SOURCE MATERIAL ::
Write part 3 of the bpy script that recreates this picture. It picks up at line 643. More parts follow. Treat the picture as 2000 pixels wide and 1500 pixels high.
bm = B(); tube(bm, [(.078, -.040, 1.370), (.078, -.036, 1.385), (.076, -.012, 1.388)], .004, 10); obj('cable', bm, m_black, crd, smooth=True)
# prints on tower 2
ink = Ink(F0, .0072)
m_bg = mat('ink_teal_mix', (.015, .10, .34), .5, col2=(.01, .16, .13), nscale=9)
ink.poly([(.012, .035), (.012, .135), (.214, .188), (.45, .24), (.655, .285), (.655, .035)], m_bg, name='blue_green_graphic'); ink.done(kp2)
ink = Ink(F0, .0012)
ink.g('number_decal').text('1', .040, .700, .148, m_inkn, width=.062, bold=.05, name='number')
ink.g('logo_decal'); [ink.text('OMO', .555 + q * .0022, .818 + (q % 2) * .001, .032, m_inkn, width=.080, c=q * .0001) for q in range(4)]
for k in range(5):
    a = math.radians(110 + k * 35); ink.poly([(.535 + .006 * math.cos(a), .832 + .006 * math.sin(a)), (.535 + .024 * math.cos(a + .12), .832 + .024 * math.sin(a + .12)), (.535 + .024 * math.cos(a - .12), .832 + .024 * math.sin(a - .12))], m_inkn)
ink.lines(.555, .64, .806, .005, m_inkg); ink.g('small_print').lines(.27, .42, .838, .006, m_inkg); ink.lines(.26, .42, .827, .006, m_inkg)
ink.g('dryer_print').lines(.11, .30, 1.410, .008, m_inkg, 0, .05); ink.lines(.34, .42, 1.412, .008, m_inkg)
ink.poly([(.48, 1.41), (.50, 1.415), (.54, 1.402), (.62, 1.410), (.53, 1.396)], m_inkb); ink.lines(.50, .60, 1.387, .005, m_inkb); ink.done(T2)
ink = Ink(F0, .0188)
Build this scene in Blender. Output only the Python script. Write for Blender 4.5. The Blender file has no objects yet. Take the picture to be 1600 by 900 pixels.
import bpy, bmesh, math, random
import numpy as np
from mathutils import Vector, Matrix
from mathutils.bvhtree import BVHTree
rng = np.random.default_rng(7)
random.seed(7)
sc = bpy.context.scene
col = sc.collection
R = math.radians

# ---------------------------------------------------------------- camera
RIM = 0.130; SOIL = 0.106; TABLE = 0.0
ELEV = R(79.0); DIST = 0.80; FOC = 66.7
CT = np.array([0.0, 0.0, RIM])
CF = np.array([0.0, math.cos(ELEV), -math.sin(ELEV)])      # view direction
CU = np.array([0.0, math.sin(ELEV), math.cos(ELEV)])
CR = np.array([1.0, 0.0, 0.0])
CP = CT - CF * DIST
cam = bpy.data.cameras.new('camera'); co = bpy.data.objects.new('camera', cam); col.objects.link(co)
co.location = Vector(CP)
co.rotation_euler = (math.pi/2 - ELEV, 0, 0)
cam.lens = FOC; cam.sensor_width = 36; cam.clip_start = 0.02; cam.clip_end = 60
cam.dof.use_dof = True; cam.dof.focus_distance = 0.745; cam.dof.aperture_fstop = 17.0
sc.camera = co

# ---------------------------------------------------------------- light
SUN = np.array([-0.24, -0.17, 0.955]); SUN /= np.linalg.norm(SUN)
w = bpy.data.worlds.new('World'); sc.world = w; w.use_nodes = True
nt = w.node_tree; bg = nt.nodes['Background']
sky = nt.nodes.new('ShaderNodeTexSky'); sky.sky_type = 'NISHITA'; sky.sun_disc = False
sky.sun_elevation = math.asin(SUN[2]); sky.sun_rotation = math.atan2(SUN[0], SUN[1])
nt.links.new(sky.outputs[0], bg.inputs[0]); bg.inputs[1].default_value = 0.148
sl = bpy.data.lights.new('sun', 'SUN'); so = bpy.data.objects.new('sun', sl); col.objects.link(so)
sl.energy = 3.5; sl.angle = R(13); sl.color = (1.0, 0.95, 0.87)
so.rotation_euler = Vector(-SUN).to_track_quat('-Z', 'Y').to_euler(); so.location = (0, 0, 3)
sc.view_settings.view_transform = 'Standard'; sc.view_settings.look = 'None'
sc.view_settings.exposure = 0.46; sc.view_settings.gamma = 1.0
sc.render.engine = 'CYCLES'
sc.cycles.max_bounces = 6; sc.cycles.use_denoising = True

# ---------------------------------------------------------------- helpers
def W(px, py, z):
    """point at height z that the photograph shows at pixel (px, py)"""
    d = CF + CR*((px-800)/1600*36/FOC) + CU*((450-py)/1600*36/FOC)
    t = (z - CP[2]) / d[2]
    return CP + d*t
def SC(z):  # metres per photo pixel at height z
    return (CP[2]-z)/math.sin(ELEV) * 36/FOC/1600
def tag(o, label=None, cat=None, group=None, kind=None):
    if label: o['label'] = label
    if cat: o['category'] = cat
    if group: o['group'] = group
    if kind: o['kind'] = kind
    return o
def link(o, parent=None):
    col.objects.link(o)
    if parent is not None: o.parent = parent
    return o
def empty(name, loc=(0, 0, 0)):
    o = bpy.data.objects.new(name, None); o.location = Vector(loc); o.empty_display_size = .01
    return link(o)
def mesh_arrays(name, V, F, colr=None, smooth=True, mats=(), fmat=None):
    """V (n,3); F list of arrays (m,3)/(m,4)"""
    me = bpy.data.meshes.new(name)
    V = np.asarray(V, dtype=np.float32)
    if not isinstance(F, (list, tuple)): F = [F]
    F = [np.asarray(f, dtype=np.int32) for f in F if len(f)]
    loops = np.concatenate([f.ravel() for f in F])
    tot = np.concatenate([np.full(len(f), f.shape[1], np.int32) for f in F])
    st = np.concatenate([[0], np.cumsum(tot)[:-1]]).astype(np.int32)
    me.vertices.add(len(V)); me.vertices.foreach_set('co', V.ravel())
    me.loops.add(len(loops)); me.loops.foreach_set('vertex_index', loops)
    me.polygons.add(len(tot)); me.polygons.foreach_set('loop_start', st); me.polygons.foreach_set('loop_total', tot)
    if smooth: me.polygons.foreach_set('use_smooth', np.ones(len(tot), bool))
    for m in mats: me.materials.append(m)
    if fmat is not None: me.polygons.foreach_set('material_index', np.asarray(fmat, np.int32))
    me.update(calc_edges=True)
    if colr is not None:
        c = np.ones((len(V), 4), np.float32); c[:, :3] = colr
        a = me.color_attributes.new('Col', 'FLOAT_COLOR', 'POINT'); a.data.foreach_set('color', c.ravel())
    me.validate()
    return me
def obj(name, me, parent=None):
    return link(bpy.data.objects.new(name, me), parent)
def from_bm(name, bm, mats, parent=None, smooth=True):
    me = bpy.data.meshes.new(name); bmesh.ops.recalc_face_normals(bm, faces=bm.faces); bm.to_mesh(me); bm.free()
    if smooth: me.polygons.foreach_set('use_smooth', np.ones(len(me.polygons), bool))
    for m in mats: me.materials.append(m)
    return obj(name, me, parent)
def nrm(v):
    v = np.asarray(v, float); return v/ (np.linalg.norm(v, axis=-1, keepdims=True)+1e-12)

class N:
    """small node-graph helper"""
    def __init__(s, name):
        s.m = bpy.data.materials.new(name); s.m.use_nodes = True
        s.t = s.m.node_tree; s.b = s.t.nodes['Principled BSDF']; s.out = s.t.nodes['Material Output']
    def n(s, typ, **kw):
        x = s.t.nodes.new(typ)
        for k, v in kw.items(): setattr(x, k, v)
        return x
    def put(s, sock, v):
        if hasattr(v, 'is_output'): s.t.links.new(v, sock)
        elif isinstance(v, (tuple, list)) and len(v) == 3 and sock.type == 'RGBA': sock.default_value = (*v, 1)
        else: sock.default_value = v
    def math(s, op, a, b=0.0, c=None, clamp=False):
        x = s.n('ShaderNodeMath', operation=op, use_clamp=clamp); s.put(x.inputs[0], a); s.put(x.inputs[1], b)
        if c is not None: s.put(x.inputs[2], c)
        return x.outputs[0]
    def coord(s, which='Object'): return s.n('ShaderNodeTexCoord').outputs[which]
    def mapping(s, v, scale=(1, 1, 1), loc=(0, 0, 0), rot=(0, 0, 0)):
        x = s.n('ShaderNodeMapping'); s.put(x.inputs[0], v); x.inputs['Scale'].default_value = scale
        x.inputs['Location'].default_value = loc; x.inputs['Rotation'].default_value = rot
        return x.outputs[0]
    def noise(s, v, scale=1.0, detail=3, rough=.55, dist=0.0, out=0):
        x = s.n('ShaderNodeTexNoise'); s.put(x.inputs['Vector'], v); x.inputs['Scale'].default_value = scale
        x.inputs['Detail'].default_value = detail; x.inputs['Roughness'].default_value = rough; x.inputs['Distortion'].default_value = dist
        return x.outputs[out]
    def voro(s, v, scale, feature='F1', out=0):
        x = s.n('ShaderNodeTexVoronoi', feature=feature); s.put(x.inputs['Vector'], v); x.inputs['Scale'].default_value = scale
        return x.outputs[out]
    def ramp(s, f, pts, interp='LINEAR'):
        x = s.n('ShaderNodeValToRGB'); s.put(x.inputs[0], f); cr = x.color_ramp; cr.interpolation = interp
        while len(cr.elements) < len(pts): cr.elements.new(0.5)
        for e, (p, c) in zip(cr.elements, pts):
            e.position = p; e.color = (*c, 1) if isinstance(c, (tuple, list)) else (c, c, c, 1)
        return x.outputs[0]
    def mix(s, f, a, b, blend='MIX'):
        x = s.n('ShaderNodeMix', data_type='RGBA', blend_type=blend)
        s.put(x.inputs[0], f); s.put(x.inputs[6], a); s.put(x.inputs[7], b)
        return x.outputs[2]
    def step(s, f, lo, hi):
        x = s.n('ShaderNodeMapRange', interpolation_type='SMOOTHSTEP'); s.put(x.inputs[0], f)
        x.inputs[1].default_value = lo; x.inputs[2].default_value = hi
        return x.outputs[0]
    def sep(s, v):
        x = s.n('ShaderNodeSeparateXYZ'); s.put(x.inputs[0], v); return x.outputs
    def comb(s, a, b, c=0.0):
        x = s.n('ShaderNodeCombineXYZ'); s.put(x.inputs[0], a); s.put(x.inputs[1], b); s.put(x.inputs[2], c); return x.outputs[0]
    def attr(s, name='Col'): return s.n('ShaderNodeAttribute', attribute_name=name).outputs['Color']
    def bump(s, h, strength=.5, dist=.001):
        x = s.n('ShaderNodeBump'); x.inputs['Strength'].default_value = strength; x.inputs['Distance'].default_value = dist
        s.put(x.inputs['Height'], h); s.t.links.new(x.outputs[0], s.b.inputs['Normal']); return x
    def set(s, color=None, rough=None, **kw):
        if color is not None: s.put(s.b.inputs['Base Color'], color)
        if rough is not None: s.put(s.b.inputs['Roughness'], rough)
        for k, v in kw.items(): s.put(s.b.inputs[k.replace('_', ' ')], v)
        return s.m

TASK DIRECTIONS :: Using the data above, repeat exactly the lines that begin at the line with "Build this scene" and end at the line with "sc.camera = co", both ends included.

EXPECTED ANSWER ::
Build this scene in Blender. Output only the Python script. Write for Blender 4.5. The Blender file has no objects yet. Take the picture to be 1600 by 900 pixels.
import bpy, bmesh, math, random
import numpy as np
from mathutils import Vector, Matrix
from mathutils.bvhtree import BVHTree
rng = np.random.default_rng(7)
random.seed(7)
sc = bpy.context.scene
col = sc.collection
R = math.radians

# ---------------------------------------------------------------- camera
RIM = 0.130; SOIL = 0.106; TABLE = 0.0
ELEV = R(79.0); DIST = 0.80; FOC = 66.7
CT = np.array([0.0, 0.0, RIM])
CF = np.array([0.0, math.cos(ELEV), -math.sin(ELEV)])      # view direction
CU = np.array([0.0, math.sin(ELEV), math.cos(ELEV)])
CR = np.array([1.0, 0.0, 0.0])
CP = CT - CF * DIST
cam = bpy.data.cameras.new('camera'); co = bpy.data.objects.new('camera', cam); col.objects.link(co)
co.location = Vector(CP)
co.rotation_euler = (math.pi/2 - ELEV, 0, 0)
cam.lens = FOC; cam.sensor_width = 36; cam.clip_start = 0.02; cam.clip_end = 60
cam.dof.use_dof = True; cam.dof.focus_distance = 0.745; cam.dof.aperture_fstop = 17.0
sc.camera = co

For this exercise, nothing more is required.